I happily went to sleep with the beautiful sound of music coming through the headphones.

 

 

 

The Martians Are Coming!

It was 1938. I was eleven years old. It was Sunday night and I was lis­tening to the radio while my parent spoke to the insurance man. He came every week to collect twenty-five cents as a premium for the insurance policies. I usually tried to speak to the insurance man, because he traveled around the neighborhood a lot to collect the premiums for each policy, so I thought he knew many things.

 

But this time I didn’t stay in the living room to listen to the insurance man because I was late for my favorite radio program, the Orson Welles Mer­cury Theater.
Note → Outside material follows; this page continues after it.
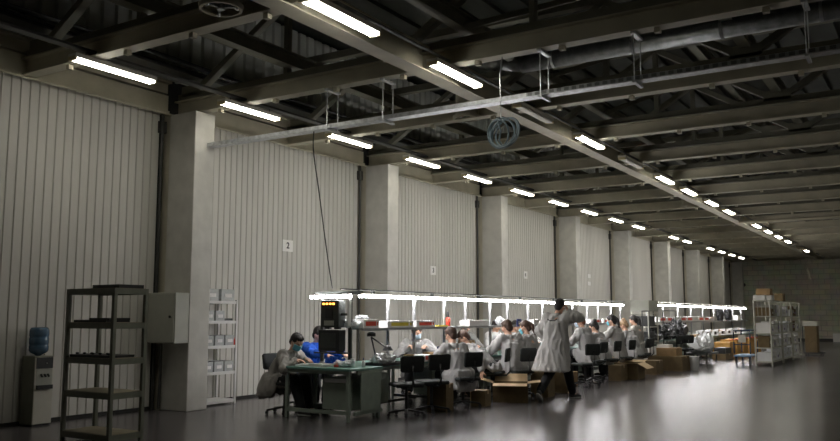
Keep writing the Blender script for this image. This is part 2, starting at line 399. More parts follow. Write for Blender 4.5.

When I turned the radio on, there was dance music playing. That was strange, because the program usually started with a dramatization. Then the announcer interrupted the music to say that there would be a statement by the President of the United States.

 

“There seems to be an attack on the United States by Martians,” the President said. “Everyone should keep calm. We have the situation under control.”

 

I ran into the living room, interrupting my parents’ conversation with the insurance man. I practically dragged them to the radio.

 

“Martians are now in New Jersey,” screamed the radio.

 

My parents and the insurance man were by now quite concerned.

 

“Should we run somewhere and hide?” asked my mother. But, after a few minutes more, the announcer came on again and said that the program was a Halloween prank. There were no Martians in New Jersey.

 

We were among the millions of people who had been fooled by the program. I will never forget how frightening it was.